» SET TASK:
Extract all lines from the data beneath that include the word "part".

-- Start PROVIDED DATA --

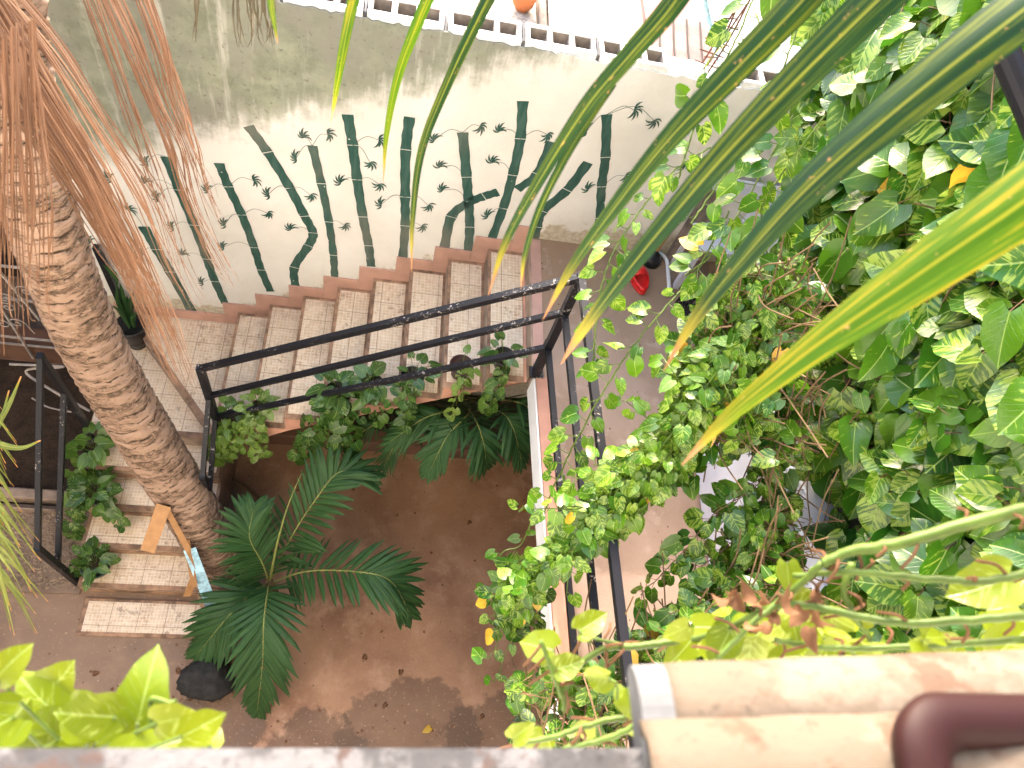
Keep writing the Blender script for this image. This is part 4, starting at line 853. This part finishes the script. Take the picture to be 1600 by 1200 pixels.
# tall plant in black pot by the wall
tp = thing('potted_plant', 'tall black pot with dark strap leaves by the wall at the back of the landing', 'potted plant', (-1.12, -.2, .86)); c = V((-1.13, -.2, .86))
M().lathe(c, [(.07, 0), (.09, .1), (.105, .26), (.112, .26), (.112, .28), (.098, .28), (.09, .24), (.001, .24)], 24).build('pot', 'potk', tp, True)
m = M()
for k in range(7):
    a = U(0, 6.28); d = V((math.cos(a), math.sin(a) * .6, 0)); l = U(.25, .5); P = cr([c + V((0, 0, .24)) + d * .03, c + V((0, 0, .24 + l * .6)) + d * .07, c + V((0, 0, .24 + l)) + d * .16], 5); blade(m, P, [.045 * a_ for a_ in np.interp(range(len(P)), [0, 4, 8, 10], [.4, 1, .7, .05])], d + V((0, -1, .3)), .3, (.1, 0, R()))
P = cr([c + V((0, 0, .24)), c + V((-.03, .02, .55)), c + V((.03, .02, .85)), c + V((-.02, .02, 1.02))], 6); blade(m, P, [.05 * a_ for a_ in np.interp(range(len(P)), [0, 5, 10, 14, 18], [.2, .8, .15, 1.1, .05])], V((0, -1, .3)), .3, (.2, 0, .2)); m.build('foliage', 'palm', tp)

# foreground: lime pothos at lower left
lp = thing('pothos_plant', 'bright lime green pothos leaves in sun at the lower left ledge', 'plant', at(150, 1200, .8)); ml, ms = M(), M()
for (u, v, sz, du, dv, y_) in [(95, 1120, 120, -50, -45, .6), (215, 1130, 130, 15, -85, .4), (20, 1120, 150, -60, 30, .5), (150, 1160, 150, 120, -15, .7), (60, 1100, 110, 60, -60, .8), (245, 1130, 85, 75, -20, .9), (180, 1120, 110, -85, -10, .5), (285, 1150, 80, 45, -18, .9), (270, 1140, 90, 30, 40, .6), (120, 1150, 130, -110, 25, .4), (215, 1170, 110, 60, 18, .7), (-5, 1060, 80, 30, -40, .95), (330, 1165, 40, 5, -30, .8), (40, 1180, 150, 100, -40, .5), (-30, 1180, 150, 60, -60, .5), (300, 1180, 90, -60, -20, .6), (180, 1200, 120, 90, -60, .6), (110, 1110, 100, 60, 25, .6)]:
    t = U(.72, .9); d = RIGHT * du + DOWN * dv + FWD * U(-25, 25); p = at(u, v, t); s_ = sz / F * t
    add_leaf(ml, p, d, -FWD + rv(.45) + V((0, .1, .4)), s_ * .85, (y_, U(0, .5), R()), 15, U(.02, .2), U(.1, .7)); q = at(150 + U(-90, 90), 1215, .85); ms.tube(cr([p, p.lerp(q, .5) + V((0, 0, .01)), q], 4), .002, 5)
for a in ([(250, 1150), (235, 1095), (262, 1098)], [(235, 1130), (245, 1105), (275, 1096)]): ms.tube(cr([at(u, v, .8) for u, v in a], 5), .003, 6)
ml.build('leaves', 'lime', lp, True); ms.build('stems', 'stem', lp)
# foreground: vines at lower right
fv = thing('pothos_plant', 'thick stemmed sunlit pothos runners over the ledge at the lower right', 'plant', at(1300, 1000, 1.0)); ml, ms = M(), M(); mb = M()
RUN = [([(1700, 780, .9), (1560, 805, .9), (1420, 845, .92), (1330, 862, .95), (1285, 880, .96)], .009), ([(1700, 860, .9), (1560, 905, .9), (1460, 905, .92), (1330, 895, .95), (1240, 900, 1.0)], .0055), ([(1700, 950, .9), (1560, 965, .92), (1400, 972, .95), (1230, 945, 1.0), (1120, 990, 1.05), (1040, 1000, 1.1)], .006),
       ([(1330, 880, .98), (1320, 930, .98), (1360, 1000, 1.0)], .005), ([(1285, 880, .96), (1230, 930, 1.0), (1180, 970, 1.0), (1120, 1030, 1.0)], .005), ([(1600, 1000, .95), (1440, 1010, .98), (1300, 1012, 1.0), (1210, 1000, 1.0)], .005),
       ([(1060, 1000, 1.05), (1000, 1010, 1.05), (940, 1015, 1.05), (890, 1060, 1.05), (880, 1110, 1.05)], .0055), ([(1000, 1010, 1.05), (935, 1000, 1.05), (905, 985, 1.05)], .003), ([(880, 1090, 1.05), (860, 1040, 1.05), (845, 1000, 1.05)], .0045), ([(1100, 1040, 1.0), (1000, 1110, 1.0), (930, 1130, 1.0), (870, 1150, 1.0), (800, 1165, 1.0)], .005), ([(1120, 1090, .98), (1040, 1110, .98), (960, 1150, .98), (880, 1170, .98)], .005)]
for pts, r in RUN:
    P = cr([at(*p) for p in pts], 8); ms.tube([p + rv(.0012) for p in P], [r * (1 - .3 * i / len(P)) for i in range(len(P))], 8)
    for k in range(3, len(P) - 1, 4):
        d = rv(1).normalized(); mb.tube(cr([P[k], P[k] + d * .02, P[k] + d * .035 + V((0, 0, -.02))], 4), .0022, 5)
ALL = [(905, 985, 66, 75, -35, .9), (865, 1015, 74, -70, -8, .9), (870, 1045, 58, 50, -14, .8), (850, 1150, 60, -20, 30, .9), (800, 1155, 55, 20, -20, .95), (905, 1150, 60, 10, -30, .95), (950, 1060, 60, -30, 10, .8), (1230, 880, 60, 0, 90, .7), (1140, 985, 80, -30, 60, .6), (1245, 970, 70, -60, 30, .8), (1290, 1010, 80, -40, 60, .7), (1170, 1010, 70, 60, 20, .7), (1080, 1000, 80, -50, 50, .8), (980, 1075, 70, 20, 60, .8), (1010, 1130, 60, -30, 40, .9), (1060, 1090, 70, 10, -60, .8), (1580, 900, 130, -60, 30, .9), (1600, 960, 130, -50, 60, 1), (1540, 985, 100, 50, 30, .95), (1490, 1010, 90, -60, 10, .9), (1440, 1000, 80, 40, 30, .9), (1380, 1020, 80, -50, 5, .8), (1330, 1020, 70, 40, 20, .8), (1250, 1025, 70, -40, 5, .7), (1100, 1030, 80, 40, 10, .8), (1560, 1020, 90, 20, -20, 1)]
for (u, v, sz, du, dv, y_) in ALL:
    t = U(.95, 1.08); d = RIGHT * du + DOWN * dv + FWD * U(-30, 30); add_leaf(ml, at(u, v, t), d, -FWD + rv(.6) + V((0, .2, .4)), sz * .8 / F * t, (y_ * .7, U(0, .7), R()), 15, U(.05, .6))
    q = at(u + U(-30, 30) + 20, v + U(10, 40), t); ms.tube(cr([at(u, v, t), at(u, v, t).lerp(q, .5) + rv(.01), q], 4), .0018, 5)
for k in range(36):
    u, v = (U(1080, 1360), U(930, 1030)) if k % 2 else (U(1000, 1600), U(960, 1040)); t = U(.95, 1.2); add_leaf(ml, at(u, v, t), RIGHT * U(-1, 1) + DOWN * U(-.4, 1) + rv(.4), -FWD + rv(.8) + V((0, .2, .4)), U(.025, .06), (U(.3, 1), R(), R()), 6)
for k in range(16):
    u, v = U(1120, 1300), U(930, 990); t = U(.95, 1.05); add_leaf(mb, at(u, v, t), rv(1), rv(1), U(.018, .034), (0, 0, R()), 15, U(.6, 1.3), U(.6, 1.4))
ml.build('leaves', 'lime', fv, True); ms.build('stems', 'stem', fv, True); mb.build('dead_leaves', 'dry', fv)

# ============================================================ OBJECTS ON THE WALKWAY
Z2 = 2.551
c = onz(997, 440, Z2)
sl_ = thing('slipper', 'bright red plastic slipper lying on the walkway by the wall', 'slipper', c)
def sole(c, L, Wd, z0, z1, rot, shrink=1, n=28):
    out = []
    for k in range(n):
        a = 2 * math.pi * k / n; y_ = math.cos(a); x_ = math.sin(a); ww = Wd * (.5 + .10 * y_) * shrink; p = V((x_ * ww, y_ * L * .5 * shrink, 0)); p = V((p.x * math.cos(rot) - p.y * math.sin(rot), p.x * math.sin(rot) + p.y * math.cos(rot), 0)); out.append(c + p)
    return out
def ring(m, c, L, Wd, prof, rot, n=28):
    vs = []
    for sc, z in prof: vs += [p + V((0, 0, z)) for p in sole(c, L, Wd, 0, 0, rot, sc, n)]
    m.add(vs, [(i * n + k, i * n + (k + 1) % n, (i + 1) * n + (k + 1) % n, (i + 1) * n + k) for i in range(len(prof) - 1) for k in range(n)] + [tuple(range(n))[::-1], tuple(range((len(prof) - 1) * n, len(prof) * n))])
m = M(); ring(m, c, .235, .12, [(.96, 0), (1.04, .008), (1.04, .02), (1, .028), (.9, .028), (.86, .018)], math.radians(8)); m.build('sole', 'red', sl_, True)
m = M(); ring(m, c, .235, .12, [(1.0, .028), (1.02, .05), (.96, .066), (.84, .066), (.80, .05), (.84, .026)], math.radians(8)); m.build('rim', 'red', sl_, True)
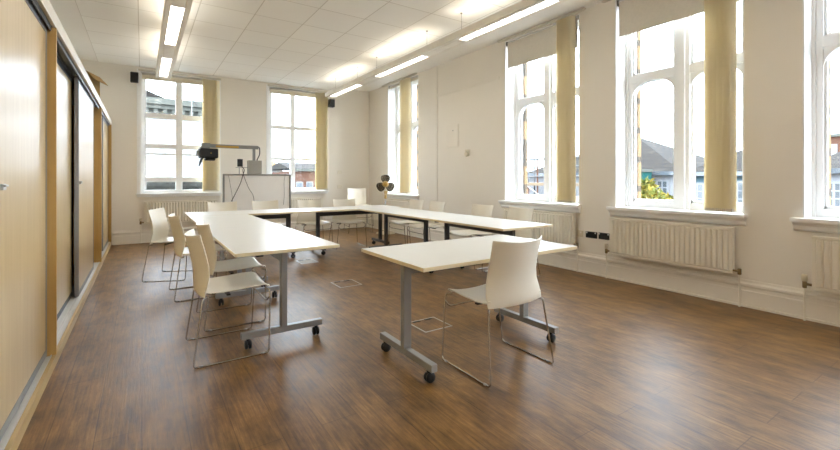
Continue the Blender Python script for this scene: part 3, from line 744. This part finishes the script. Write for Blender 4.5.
for (x, y), a, lab, g in CH: dup(first, (x, y, 0), math.radians(a), lab, g)
for k in range(2):
    a = math.radians(170)
    fx, fy = -math.sin(a), math.cos(a)
    dup(first, (4.24 + fx * 0.05 * k, 8.98 + fy * 0.05 * k, 0.16 * k), a,
        ['lower ivory chair of the stack in the far corner', 'upper ivory chair of the stack in the far corner'][k], 'stacked chairs in the far corner')

# ------------------------------------------------------------------ whiteboard with projector arm
YW = 9.06
t = thing('whiteboard_stand', 'white presentation board with dark frame and projector arm at the far row', 'whiteboard', (2.005, YW, 0))
MB().box(-0.645, 0.645, -0.012, 0.012, 0.50, 1.325).build('board_panel', M['board'], t)
f = MB().box(-0.672, -0.640, -0.022, 0.022, 0.48, 1.352).box(0.640, 0.672, -0.022, 0.022, 0.48, 1.352).box(-0.640, 0.640, -0.022, 0.022, 1.32, 1.352).box(-0.640, 0.640, -0.022, 0.022, 0.48, 0.505)
f.build('board_frame', M['grey'], t, bevel=0.003)
for x in (-0.655, 0.655):
    MB().box(x - 0.018, x + 0.018, -0.018, 0.018, 0.05, 0.479).build('leg', M['grey'], t)
    MB().box(x - 0.022, x + 0.022, -0.30, 0.30, 0.0, 0.05).build('foot', M['grey'], t, bevel=0.006)
MB().box(-0.20, 0.055, -0.09, 0.09, 1.354, 1.63).build('control_box', M['greybox'], t, bevel=0.006)
ar = MB().box(-0.108, -0.058, -0.025, 0.025, 1.63, 1.90).build('arm_post', M['grey'], t, bevel=0.004)
arm = MB().box(-0.92, 0.005, -0.033, 0.033, 1.865, 1.935).build('projector_arm', M['grey'], t, bevel=0.012)
MB().box(-0.80, -0.38, -0.036, 0.036, 1.872, 1.912).build('arm_cover', M['gold'], arm, bevel=0.004)
MB().box(-1.05, -0.90, -0.06, 0.06, 1.85, 1.95).box(-1.08, -0.94, -0.05, 0.05, 1.847, 1.87).build('clamp', M['grey'], arm, bevel=0.015)
cab = MB()
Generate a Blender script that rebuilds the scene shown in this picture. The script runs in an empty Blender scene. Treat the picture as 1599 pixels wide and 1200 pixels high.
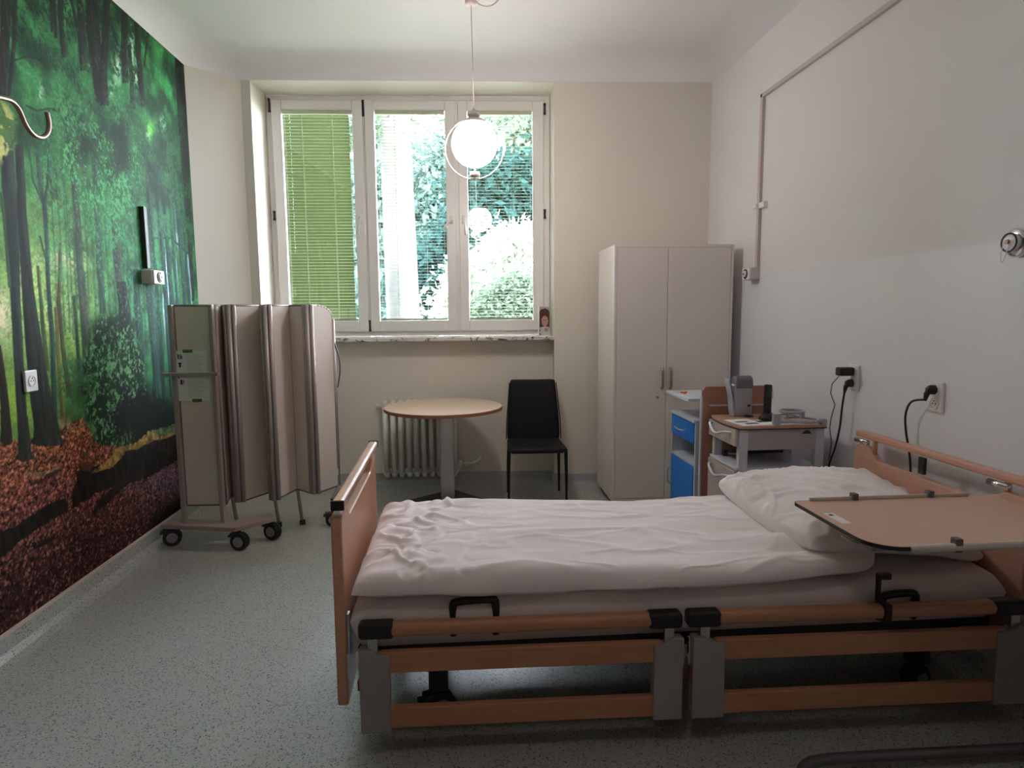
import bpy, bmesh, math, random
import numpy as np
from mathutils import Vector, Matrix, Euler

random.seed(7)
rng = np.random.default_rng(11)
scn = bpy.context.scene
col = scn.collection
PI = math.pi

# ------------------------------------------------------------------ helpers
def lin(r, g, b):
    f = lambda c: (c/12.92 if c <= .04045 else ((c+.055)/1.055)**2.4)
    return (f(r/255), f(g/255), f(b/255))

def new_mat(name):
    m = bpy.data.materials.new(name); m.use_nodes = True
    nt = m.node_tree
    for n in list(nt.nodes): nt.nodes.remove(n)
    out = nt.nodes.new('ShaderNodeOutputMaterial')
    return m, nt, out

def mat(name, c, rough=.5, metal=0., var=.05, scale=30., bump=0., bscale=200., spec=.5, coat=0., sheen=0.):
    """plain surface with a little procedural mottling"""
    m, nt, out = new_mat(name)
    p = nt.nodes.new('ShaderNodeBsdfPrincipled')
    tc = nt.nodes.new('ShaderNodeTexCoord')
    nz = nt.nodes.new('ShaderNodeTexNoise'); nz.inputs['Scale'].default_value = scale
    nz.inputs['Detail'].default_value = 4
    nt.links.new(tc.outputs['Object'], nz.inputs['Vector'])
    mx = nt.nodes.new('ShaderNodeMix'); mx.data_type = 'RGBA'
    mx.inputs['A'].default_value = tuple(min(1, x*(1-var)) for x in c)+(1,)
    mx.inputs['B'].default_value = tuple(min(1, x*(1+var)) for x in c)+(1,)
    nt.links.new(nz.outputs['Fac'], mx.inputs['Factor'])
    nt.links.new(mx.outputs['Result'], p.inputs['Base Color'])
    p.inputs['Roughness'].default_value = rough
    p.inputs['Metallic'].default_value = metal
    p.inputs['Specular IOR Level'].default_value = spec
    p.inputs['Coat Weight'].default_value = coat
    p.inputs['Sheen Weight'].default_value = sheen
    if bump:
        n2 = nt.nodes.new('ShaderNodeTexNoise'); n2.inputs['Scale'].default_value = bscale
        nt.links.new(tc.outputs['Object'], n2.inputs['Vector'])
        b = nt.nodes.new('ShaderNodeBump'); b.inputs['Strength'].default_value = bump
        b.inputs['Distance'].default_value = .01
        nt.links.new(n2.outputs['Fac'], b.inputs['Height'])
        nt.links.new(b.outputs['Normal'], p.inputs['Normal'])
    nt.links.new(p.outputs['BSDF'], out.inputs['Surface'])
    return m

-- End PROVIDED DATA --

» CORRECT RESULT:
Keep writing the Blender script for this image. This is part 4, starting at line 853. This part finishes the script. Take the picture to be 1600 by 1200 pixels.
Continue the Blender Python script for this scene: part 3, from line 744. This part finishes the script. Write for Blender 4.5.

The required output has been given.